All joking aside, DiCaprio said he spent a lot of time getting to know the real Belfort as he prepared for the role.

“I met Jordan pretty much right away. I had lunch with him, just to sort of get a feel for who he was, what he sounded like. I met his parents, I met his ex-wife, talked to the FBI agent who arrested him, as many people involved in his life as possible,” DiCaprio said. “I got a lot of insight into who he was and certainly how people might have interpreted him being on the other ends of those telephones… You could see how charming and persuasive this guy could be.”

Winter also said being able to “pick (Belfort’s) brain” was very beneficial to him, though director Martin Scorsese chose not to interact with Belfort.

“Marty didn’t want to associate with him at all,” DiCaprio said. “He needed that distance as a filmmaker to make his own movie and have his own determination on these people and their lives.”

Belfort, who makes a cameo appearance in the final scene, also helped DiCaprio with one of the drug-induced sequences in the film in which he experiences the effect of potent quaaludes known as Lemmons, which leave him with almost no control over his body.

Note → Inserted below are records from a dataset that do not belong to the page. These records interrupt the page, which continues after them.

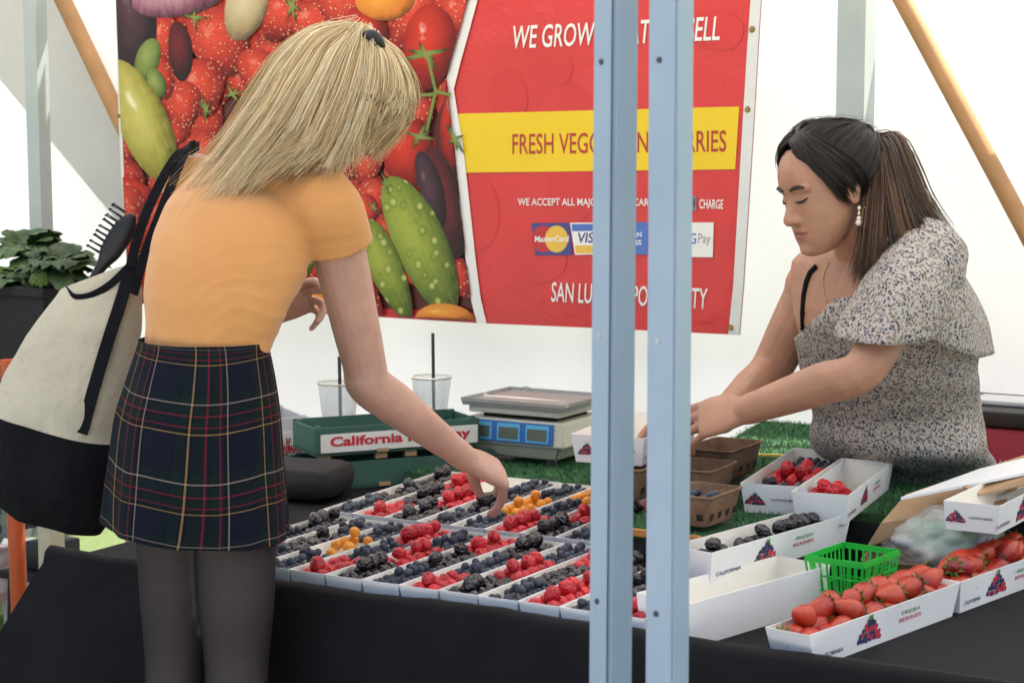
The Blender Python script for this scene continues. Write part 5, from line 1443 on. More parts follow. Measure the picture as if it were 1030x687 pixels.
    # flutter layer: short wide sleeve over the near arm and a loose cape round the back
    bm = bm_new()
    hem = [PY(838, 338, 3.56), PY(862, 345, 3.47), PY(893, 347, 3.44), PY(924, 345, 3.47), PY(937, 341, 3.52), PY(955, 350, 3.56), PY(980, 360, 3.66), PY(997, 357, 3.82), PY(990, 350, 4.0), PY(965, 345, 4.12), PY(925, 345, 4.2)]
    mid = [PY(862, 292, 3.585), PY(880, 285, 3.52), PY(903, 282, 3.485), PY(928, 283, 3.49), PY(948, 285, 3.525), PY(962, 290, 3.57), PY(975, 298, 3.66), PY(983, 302, 3.80), PY(976, 300, 3.95), PY(958, 300, 4.06), PY(925, 305, 4.12)]
    tp = [PY(893, 246, 3.635), PY(903, 237, 3.60), PY(915, 232, 3.585), PY(928, 231, 3.59), PY(938, 233, 3.61), PY(945, 237, 3.64), PY(948, 243, 3.70), PY(945, 245, 3.80), PY(935, 246, 3.88), PY(920, 250, 3.95), PY(900, 258, 4.0)]
    def fn(a, b_):
        q = a * (len(hem) - 1); i = min(int(q), len(hem) - 2); w_ = q - i
        def s(row):
            p0, p1, p2, p3 = row[max(i - 1, 0)], row[i], row[i + 1], row[min(i + 2, len(row) - 1)]
            return .5 * ((2 * p1) + (p2 - p0) * w_ + (2 * p0 - 5 * p1 + 4 * p2 - p3) * w_ * w_ + (3 * p1 - p0 - 3 * p2 + p3) * w_ ** 3)
        A, B, C_ = s(tp), s(mid), s(hem)
        p = A * (1 - b_) * (1 - 2 * b_) + B * 4 * b_ * (1 - b_) + C_ * b_ * (2 * b_ - 1)
        out = Vector((p.x - .28 * 0 - nb.x, p.y - nb.y, 0)).normalized()
        return p + out * (.007 * b_ * math.sin(a * 34 + 1.5 * b_) + .006 * mnoise.noise(Vector((a * 9, b_ * 3, 1))))
    grid_mesh(bm, fn, 90, 22)
    fl = obj('flutter_layer', bm, floral, dress, True); md = fl.modifiers.new('thick', 'SOLIDIFY'); md.thickness = .0025
    # black strap on the far shoulder, necklace, earring
    from mathutils.bvhtree import BVHTree
    bv = BVHTree.FromPolygons([v.co for v in body_me.vertices], [tuple(p.vertices) for p in body_me.polygons])
    def onb(px, py, lift=.003):
        o_ = Vector((0, 0, CAM_H)); d_ = ray(px, py).normalized(); h = bv.ray_cast(o_, d_)[0]
        return (h if h is not None else PY(px, py, 3.85)) - d_ * lift
    bm = bm_new(); add_tube(bm, [onb(x_, y_) for x_, y_ in ((821, 268), (815, 274), (811, 284), (808.5, 298), (807.5, 314), (808, 332))], .0055, 8); obj('bra_strap', bm, M['black'], root, True)
    gold = simple('gold_metal', (.55, .36, .16), .3, .05, metal=1); pearl = simple('pearl', (.75, .68, .60), .25, .03)
    bm = bm_new(); add_tube(bm, [onb(x_, y_, .001) for x_, y_ in ((834, 264), (830, 270), (828, 280), (828, 290), (830, 300), (834, 310))], .0013, 6); obj('necklace', bm, gold, root, True)
    ear = L(-.082, -.006, -.046); bm = bm_new()
    for dz, r_ in ((0, .0035), (-.010, .0028), (-.019, .0045), (-.027, .0062)): add_ellipsoid(bm, ear + Vector((0, -.004, dz)), (r_, r_, r_))
    add_tube(bm, [ear + Vector((0, -.004, .004)), ear + Vector((0, -.004, -.026))], .001, 6); obj('earring', bm, pearl, root, True)
    bm = bm_new(); add_tube(bm, [ear + Vector((.010 + .004 * math.cos(t), -.004, -.018 + .02 * math.sin(t))) for t in [k * .5 for k in range(13)]], .0008, 6); obj('earring', bm, gold, root, True)
    # ---- hair: smooth cap swept back to the tie, then the ponytail
    dark = hair_mat('dark_brown_hair', [(.009, .006, .005), (.020, .013, .010), (.045, .026, .017)], .33, .5)
    tail = hair_mat('brown_tail_hair', [(.022, .012, .008), (.085, .046, .026), (.24, .13, .068)], .4, .45)
    tie = L(-.012, -.098, .072)
    bm = bm_new()
    MM = Matrix((x, f, u)).transposed()
    add_ellipsoid(bm, L(0, -.020, .034), (.0795 * S, .0965 * S, .0905 * S), MM, 40, 30)
    for v in list(bm.verts):
        d = v.co - hC; a, b_, c = d.dot(x) / S, d.dot(f) / S, d.dot(u) / S
        # hairline: rises over the forehead, passes above the ear, low at the nape
        if c < .062 - (.10 if b_ < -.01 else 0) * min(1, (-.01 - b_) / .05) - .0 and b_ > -.085 and not (c > -.01 and b_ < .01): bm.verts.remove(v)
        elif b_ > .050 and c < .085 and abs(a) < .05: bm.verts.remove(v)
    cap = obj('hair', bm, dark, root, True)
    parts = []
    def on_head(a_deg, b_deg, k=1.0):
        """a: from the forehead (0) round over the side (90) to the back (180); b: height angle"""
        a_, b_ = R(a_deg), R(b_deg)
        return L(-math.sin(a_) * math.cos(b_) * .0815 * k, math.cos(a_) * math.cos(b_) * .0985 * k - .020, .034 + math.sin(b_) * .0925 * k)
    for sgn in (1, -1):
        def oh(a, b_, k=1.0):
            p = on_head(a, b_, k)
            if sgn < 0: p = p - x * (2 * (p - hC).dot(x))
            return p
        gs = []
        for (a, b_) in ((2, 62), (8, 45), (16, 34), (28, 24), (42, 14), (58, 4), (70, -6), (80, -18), (96, -34), (125, -44), (160, -48)):
            g = []
            for t in range(6):
                w_ = t / 5
                aa = a + (172 - a) * w_; bb = b_ + (28 - b_) * w_ + (26 if a < 60 else 10) * math.sin(PI * w_) * (1 - a / 200)
                g.append(oh(aa, min(bb, 86), 1.02 + .05 * math.sin(PI * min(1, w_ * 1.3)) * (1 if a < 50 else .5)))
            g.append(tie); gs.append(g)
        parts.append(strands(gs, 2600, 5 + sgn, .00085, .0022, 40, .03, 0, .01, 16))
        # soft fringe sweeping down the temple in front of the ear
        tg = [[oh(-6, 50, 1.05), oh(18, 38, 1.08), oh(40, 16, 1.05), oh(54, -6, 1.04), oh(64, -26, 1.04), oh(72, -44, 1.04)],
              [oh(16, 60, 1.03), oh(38, 42, 1.07), oh(58, 16, 1.06), oh(74, -8, 1.05), oh(84, -30, 1.05), oh(92, -50, 1.05)],
              [oh(26, 62, 1.03), oh(60, 40, 1.07), oh(86, 14, 1.07), oh(100, -12, 1.08), oh(106, -36, 1.08), oh(112, -60, 1.10)]]
        parts.append(strands(tg, 900, 15 + sgn, .00085, .003, 14, .06, .002, .12, 16))
    hair_obj('hair_strands', parts, dark, cap)
    pg = []
    paths = [[(884, 139), (902, 140), (915, 165), (928, 200), (948, 232), (962, 255)], [(882, 141), (896, 145), (905, 170), (914, 205), (930, 235), (945, 250)], [(880, 141), (888, 155), (893, 185), (897, 215), (900, 240), (905, 252)],
             [(878, 143), (880, 165), (880, 200), (876, 235), (872, 265), (868, 292)], [(876, 145), (873, 175), (871, 210), (867, 245), (862, 275), (858, 300)]]
    Ys = [[3.80, 3.76, 3.70, 3.66, 3.66, 3.70], [3.79, 3.73, 3.67, 3.62, 3.60, 3.62], [3.78, 3.71, 3.65, 3.60, 3.575, 3.57], [3.76, 3.69, 3.64, 3.605, 3.60, 3.61], [3.75, 3.69, 3.655, 3.63, 3.63, 3.66]]
    for q, ys in zip(paths, Ys): pg.append([tie] + [PY(px, py, y_) for (px, py), y_ in zip(q, ys)])
    parts = [strands(pg, 2200, 31, .0009, .006, 26, .05, .003, .08, 20), strands([[p + Vector((.012, .03, -.004)) for p in g] for g in pg[:4]], 900, 32, .001, .008, 16, .04, .003, .1, 18)]
    0 and parts.append(strands([[PY(982, 255, 3.78), PY(985, 290, 3.70), PY(990, 325, 3.66)], [PY(975, 258, 3.74), PY(980, 290, 3.66), PY(984, 320, 3.62)]], 30, 33, .0007, .004, 4, .2, .003, .2, 10))
    hair_obj('ponytail', parts, tail, cap)
    bm = bm_new(); ax = (pg[2][1] - tie).normalized(); sx_, sy_ = frame_from(ax)
    add_tube(bm, [tie + (sx_ * math.cos(t) + sy_ * math.sin(t)) * .019 + ax * .006 for t in [k * PI / 10 for k in range(21)]], .005, 8); obj('hair_tie', bm, M['black'], cap, True)
    print('vendor arms', (Sn - En).length, (En - Wn).length, (Sf - Ef).length, (Ef - Wf).length, 'shoulders', (Sn - Sf).length)
vendor()
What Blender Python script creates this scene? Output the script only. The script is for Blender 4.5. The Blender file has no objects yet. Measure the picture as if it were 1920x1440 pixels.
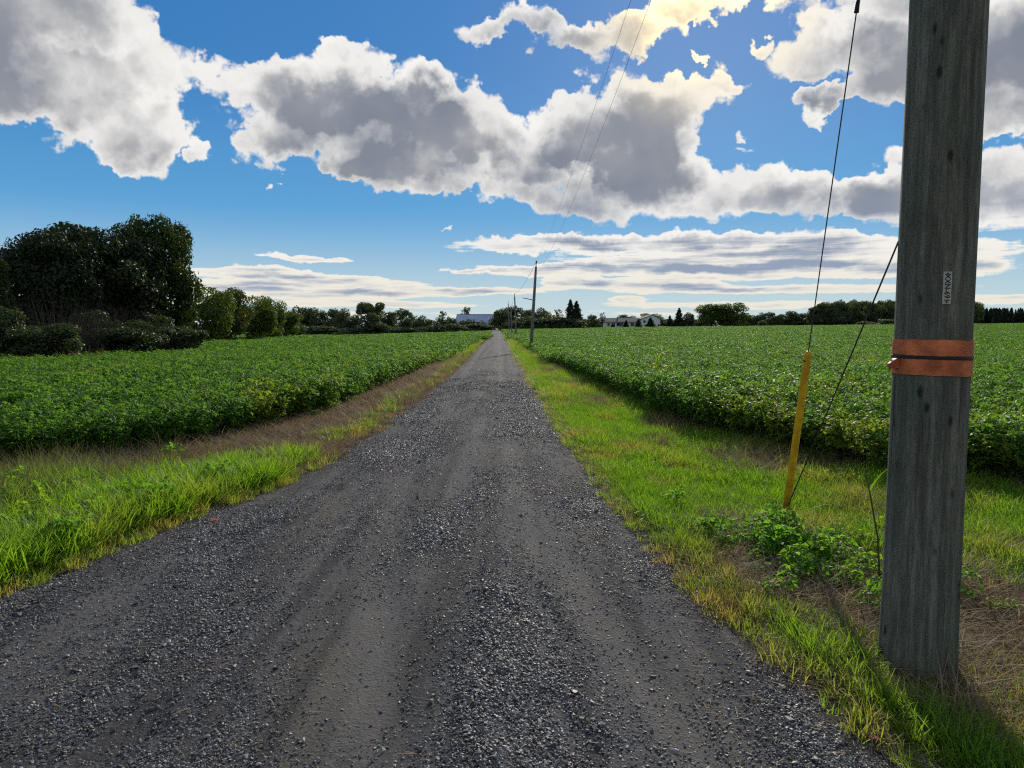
import bpy, math, random
import numpy as np
from mathutils import Vector, Matrix, Euler

# ------------------------------------------------------------------ camera
F = 1331.0                       # focal length in photo pixels (1920 wide)
CAMZ = 1.65
PITCH = math.atan(110.0 / F)     # horizon a little above the middle
scene = bpy.context.scene
cam_d = bpy.data.cameras.new('camera'); cam = bpy.data.objects.new('camera', cam_d)
scene.collection.objects.link(cam); scene.camera = cam
cam.location = (0, 0, CAMZ)
cam.rotation_euler = (math.pi / 2 - PITCH, 0, 0)
cam_d.sensor_width = 36.0
cam_d.lens = F / 1920.0 * 36.0
cam_d.clip_start = 0.05
cam_d.clip_end = 6000

def ray(px, py):
    u = (px - 960) / F; v = (720 - py) / F
    c, s = math.cos(PITCH), math.sin(PITCH)
    return np.array((u, c + v * s, -s + v * c))
def onz(px, py, z=0.0):
    r = ray(px, py); t = (z - CAMZ) / r[2]
    return np.array((0, 0, CAMZ)) + r * t
def aty(px, py, Y):
    r = ray(px, py); return np.array((0, 0, CAMZ)) + r * (Y / r[1])
def azel(px, py):
    r = ray(px, py); r = r / np.linalg.norm(r)
    return math.atan2(r[0], r[1]), math.asin(r[2])

# ------------------------------------------------------------------ sky and sun
SUN_AZ, SUN_EL = azel(1318, -28)
SUN_DIR = Vector((math.sin(SUN_AZ) * math.cos(SUN_EL), math.cos(SUN_AZ) * math.cos(SUN_EL), math.sin(SUN_EL)))
SKY_STRENGTH = 0.075
world = bpy.data.worlds.new('World'); scene.world = world; world.use_nodes = True
wt = world.node_tree; wt.nodes.clear()
def wn(t, **k):
    n = wt.nodes.new(t)
    for a, b in k.items(): setattr(n, a, b)
    return n
def wmath(op, a, b=None, c=None, clamp=False):
    n = wn('ShaderNodeMath', operation=op, use_clamp=clamp)
    for i, v in enumerate((a, b, c)):
        if v is None: continue
        if isinstance(v, (int, float)): n.inputs[i].default_value = v
        else: wt.links.new(v, n.inputs[i])
    return n.outputs[0]
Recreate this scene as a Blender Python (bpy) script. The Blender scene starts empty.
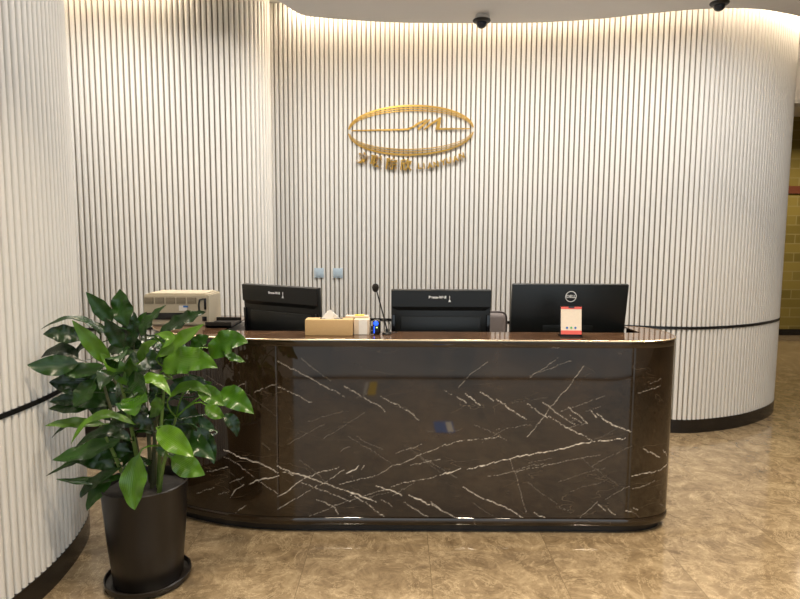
import bpy, bmesh, math, random
import numpy as np
from mathutils import Vector, Matrix
random.seed(7)
SC = bpy.context.scene
COL = SC.collection

# ---------------------------------------------------------------- camera
cam_d = bpy.data.cameras.new('camera')
cam_d.sensor_width = 36.0
cam_d.lens = 601.0 / 800.0 * 36.0
cam_d.clip_start = 0.02
cam_d.clip_end = 200
cam = bpy.data.objects.new('camera', cam_d)
COL.objects.link(cam)
PITCH, ROLL = math.radians(5.8), math.radians(0.3)
f = Vector((0, math.cos(PITCH), -math.sin(PITCH)))
u = Vector((0, math.sin(PITCH), math.cos(PITCH)))
r = Vector((1, 0, 0))
u2 = u * math.cos(ROLL) - r * math.sin(ROLL)
r2 = r * math.cos(ROLL) + u * math.sin(ROLL)
m = Matrix((r2, u2, -f)).transposed().to_4x4()
m.translation = (0, 0, 1.55)
cam.matrix_world = m
SC.camera = cam

# ---------------------------------------------------------------- world, light, exposure
SC.view_settings.view_transform = 'Standard'
SC.view_settings.look = 'None'
SC.view_settings.exposure = 0.12
SC.view_settings.gamma = 1.0
SC.view_settings.use_curve_mapping = False
world = bpy.data.worlds.new('daylight')
SC.world = world
world.use_nodes = True
wb = world.node_tree.nodes['Background']
wb.inputs[0].default_value = (0.80, 0.92, 1.0, 1)
wb.inputs[1].default_value = 1.35

COVE = 72.0            # radiance of the warm strips hidden in the ceiling cove
COVE_COL = (1.0, 0.80, 0.58)

def area(name, loc, size, power, col, rot=(0, 0, 0), spread=None, sy=None):
    l = bpy.data.lights.new(name, 'AREA')
    l.energy = power; l.color = col; l.size = size
    if sy: l.shape = 'RECTANGLE'; l.size_y = sy
    if spread: l.spread = math.radians(spread)
    o = bpy.data.objects.new(name, l); COL.objects.link(o)
    o.location = loc; o.rotation_euler = rot
    return o
WARM = (1.0, 0.83, 0.62)
for (x, y, p) in [(-0.5, 1.7, 20), (0.7, 1.7, 30), (1.9, 1.9, 26), (2.6, 3.2, 22), (-0.7, 0.5, 8), (1.2, 0.5, 16), (-1.55, 3.6, 5)]:
    area('ceiling_downlight', (x, y, 3.205), 0.16, p, WARM, spread=100)
for (x, y, p) in [(-0.5, 4.0, 20), (0.6, 4.0, 22), (1.7, 3.9, 20), (2.9, 3.7, 20), (-1.9, 3.75, 17), (-0.7, 2.3, 9)]:
    area('ceiling_wall_fill', (x, y, 3.205), 0.3, p, (1.0, 0.96, 0.91), spread=170)  # unseen fill lamps, added overhead to lift and even out the walls
for (x, y, p) in [(6.2, 8.4, 60), (4.6, 7.4, 25)]:
    area('corridor_fill', (x, y, 3.40), 0.3, p, WARM, spread=150)  # unseen fill lamps, added to brighten the corridor tiles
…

“I had Jordan crawl around for me and describe to me what it was like on quaaludes,” DiCaprio explained. “He said basically your brain functions normally, you have the same motivations and you think you’re being articulate but your body fails you and you mumble and you slur your words and you writhe around.”

DiCaprio said he found further inspiration for that scene in an online video called “Drunkest Guy in the World.”

“I rembered this YouTube thing that I saw where this guy was incredibly motivated to get a beer and it took him half an hour. I just kind of watched that obsessively,” he said.

DiCaprio and Hill noted that the cast was committed to every scene and tried to do everything – with the exception of the drugs – even if it meant Hill would have to put a goldfish in his mouth.

“PETA wouldn’t let me eat the goldfish. So the day of, they show up with three adult goldfish wranglers – like adult minders of goldfish… I was allowed to have it in my mouth for three seconds at a time and then spit it back into water.

Now that audiences have been able to see the movie and experience Belfort’s life, DiCaprio stressed that their goal was not to glorify or endorse the behaviors dramatized in the movie.

“We wanted to put this culture on screen very specifically,” DiCaprio explained. “We wanted people to see this world in all its honesty and to be able to see the sort of shift that’s happened now where people are starting to understand (that) this is a reflection of society. This is the reflection of the world we live in.”